DUBAÏ : Emissions toxiques et fuites de carburant: les récentes frappes israéliennes contre un port du Yémen tenu par les rebelles houthis sont venues aggraver la pollution dans une zone déjà touchée par des marées noires et des déversements de produits chimiques, selon des défenseurs de l'environnement.
Le 20 juillet, Israël a mené un raid aérien - le premier revendiqué au Yémen - sur le port stratégique de Hodeida, principal point d'entrée de divers produits et de l'aide humanitaire pour les zones sous contrôle des rebelles.

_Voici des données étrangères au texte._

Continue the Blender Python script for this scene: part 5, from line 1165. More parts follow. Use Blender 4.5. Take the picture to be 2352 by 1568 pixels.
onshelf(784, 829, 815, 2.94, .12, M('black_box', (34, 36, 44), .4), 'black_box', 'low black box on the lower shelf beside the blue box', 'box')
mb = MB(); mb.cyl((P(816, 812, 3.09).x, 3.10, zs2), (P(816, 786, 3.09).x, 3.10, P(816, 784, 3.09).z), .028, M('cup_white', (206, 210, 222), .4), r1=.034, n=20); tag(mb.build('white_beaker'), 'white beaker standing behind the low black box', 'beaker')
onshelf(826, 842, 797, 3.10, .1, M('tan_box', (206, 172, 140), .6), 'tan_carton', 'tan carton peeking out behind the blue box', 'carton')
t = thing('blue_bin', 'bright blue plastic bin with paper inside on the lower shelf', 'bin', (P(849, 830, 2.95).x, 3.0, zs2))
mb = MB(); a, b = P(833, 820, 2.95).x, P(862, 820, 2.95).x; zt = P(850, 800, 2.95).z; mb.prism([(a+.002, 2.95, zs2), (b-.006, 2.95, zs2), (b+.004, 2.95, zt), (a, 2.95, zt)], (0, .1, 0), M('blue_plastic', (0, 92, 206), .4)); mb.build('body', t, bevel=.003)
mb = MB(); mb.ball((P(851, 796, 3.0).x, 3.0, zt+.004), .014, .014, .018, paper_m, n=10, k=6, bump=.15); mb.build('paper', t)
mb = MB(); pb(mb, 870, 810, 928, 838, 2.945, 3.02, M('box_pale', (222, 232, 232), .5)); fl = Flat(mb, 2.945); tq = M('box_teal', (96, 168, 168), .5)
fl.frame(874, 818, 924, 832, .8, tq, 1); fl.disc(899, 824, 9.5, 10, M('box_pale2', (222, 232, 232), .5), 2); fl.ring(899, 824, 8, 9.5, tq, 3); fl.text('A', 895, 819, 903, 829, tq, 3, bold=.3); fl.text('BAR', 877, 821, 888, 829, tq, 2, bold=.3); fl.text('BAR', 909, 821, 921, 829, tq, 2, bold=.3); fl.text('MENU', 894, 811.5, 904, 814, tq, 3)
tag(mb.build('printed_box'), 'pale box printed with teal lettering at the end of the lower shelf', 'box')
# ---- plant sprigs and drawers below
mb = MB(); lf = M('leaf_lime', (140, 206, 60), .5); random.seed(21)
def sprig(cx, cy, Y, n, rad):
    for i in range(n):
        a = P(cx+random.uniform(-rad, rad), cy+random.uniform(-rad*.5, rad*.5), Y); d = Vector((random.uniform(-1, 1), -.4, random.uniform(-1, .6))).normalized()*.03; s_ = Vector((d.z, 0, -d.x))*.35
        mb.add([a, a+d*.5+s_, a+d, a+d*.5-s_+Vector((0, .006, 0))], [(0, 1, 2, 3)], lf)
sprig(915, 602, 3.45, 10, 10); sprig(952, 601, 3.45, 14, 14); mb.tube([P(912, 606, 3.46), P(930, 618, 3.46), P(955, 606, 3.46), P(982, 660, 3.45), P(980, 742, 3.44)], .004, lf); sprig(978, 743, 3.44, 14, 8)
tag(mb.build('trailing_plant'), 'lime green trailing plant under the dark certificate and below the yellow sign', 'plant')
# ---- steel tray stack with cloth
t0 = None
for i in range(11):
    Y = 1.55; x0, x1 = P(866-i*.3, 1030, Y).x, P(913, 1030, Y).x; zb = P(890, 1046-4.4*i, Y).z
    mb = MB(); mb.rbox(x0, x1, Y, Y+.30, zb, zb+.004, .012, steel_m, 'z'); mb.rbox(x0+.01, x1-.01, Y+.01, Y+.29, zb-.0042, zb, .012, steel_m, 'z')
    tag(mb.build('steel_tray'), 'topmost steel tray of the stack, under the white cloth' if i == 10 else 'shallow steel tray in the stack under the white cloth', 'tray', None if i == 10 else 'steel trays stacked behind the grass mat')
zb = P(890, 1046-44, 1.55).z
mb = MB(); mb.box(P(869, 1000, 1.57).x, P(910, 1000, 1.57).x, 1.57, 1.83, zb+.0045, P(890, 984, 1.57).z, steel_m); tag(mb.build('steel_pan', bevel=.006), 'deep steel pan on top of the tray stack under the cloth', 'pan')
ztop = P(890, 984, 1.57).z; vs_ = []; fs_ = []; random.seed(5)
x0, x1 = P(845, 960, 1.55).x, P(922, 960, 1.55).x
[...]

Il a été mené deux jours après une attaque de drone des Houthis sur Tel-Aviv qui a fait un mort.
Depuis novembre, les rebelles soutenus par l'Iran mènent des attaques contre des navires présentés comme liés à Israël au large du Yémen, en "soutien" aux Palestiniens dans la guerre à Gaza, et ont aussi tiré des missiles contre des villes israéliennes, dont la plupart ayant été interceptés.
L'attaque israélienne de samedi, qui a fait neuf morts et des dizaines de blessés, selon un dernier bilan officiel, a provoqué d'énormes incendies qui ont dévoré une bonne partie des stocks de carburant des Houthis.
"L'incendie et les déversements associés ont généré des émissions dangereuses dans l'air et une contamination substantielle du sol", avec un impact "probable" sur le milieu marin, a noté l'ONG britannique Conflict and Environment Observatory (CEOBS) qui étudie les conséquences des conflits sur l'environnement.
Le raid a entraîné "une importante marée noire venant des réservoirs de carburant en feu", a indiqué pour sa part dans un communiqué l'organisation de défense des droits humains Mwatana, une ONG yéménite qui a envoyé une équipe sur place.
Après près d'une décennie de guerre entre les Houthis et le gouvernement soutenu par l'Arabie saoudite, le Yémen, l'un des pays de la région les plus vulnérables au changement climatique, souffre déjà d'une grave pollution de l'air et de l'eau, d'après un rapport publié en mars par l'Organisation internationale pour les migrations (OIM).
- Risque pour "des millions" de personnes -
Wim Zwijnenburg, de l'ONG néerlandaise PAX qui oeuvre pour la paix dans le monde, a affirmé que les frappes israéliennes ont entraîné "la combustion d'au moins des dizaines de milliers de litres de pétrole".
Sur la base d'images du satellite européen Sentinel-2, l'expert a indiqué que l'attaque a provoqué des "déversements localisés" de carburant autour du port.
Les communautés de pêcheurs du pays le plus pauvre de la péninsule arabique dépendent largement de la mer pour survivre et la pollution côtière "risque d'affecter des millions de personnes", a alerté Farah Al Hattab, de Greenpeace Moyen-Orient.
Avant ce raid, les attaques des Houthis en mer Rouge et dans le golfe d'Aden avaient déjà provoqué une pollution significative.
Récemment, un pétrolier battant pavillon libérien a laissé échapper du carburant après avoir été touché par une frappe des rebelles à environ 180 kilomètres au nord-ouest de Hodeida.
Une traînée de pétrole de 220 kilomètres a été repérée près du site de la frappe, menaçant le sanctuaire marin de Farasan au large du Yémen et de l'Arabie saoudite, selon le CEOBS.
L'ONG a estimé qu'au moins 500 barils de pétrole se sont déversés en mer, ajoutant que la nappe était visible six jours après l'attaque et qu'elle menaçait des coraux et des écosystèmes marins.
Quelques mois plus tôt un autre navire, le Rubymar, battant pavillon du Belize, touché par les Houthis, a coulé avec sa cargaison de 21.000 tonnes d'engrais à base de sulfate de phosphate d'ammonium après avoir laissé échapper du carburant.
Ces épisodes sapent les efforts internationaux visant à éviter une catastrophe environnementale au Yémen.
L'année dernière, les Nations unies ont réussi à transférer sur un autre navire les 1,14 million de barils de pétrole brut du FSO Safer, un pétrolier de 48 ans abandonné sans entretien alors que les combats faisaient rage au Yémen, évitant ainsi la menace immédiate d'un déversement massif.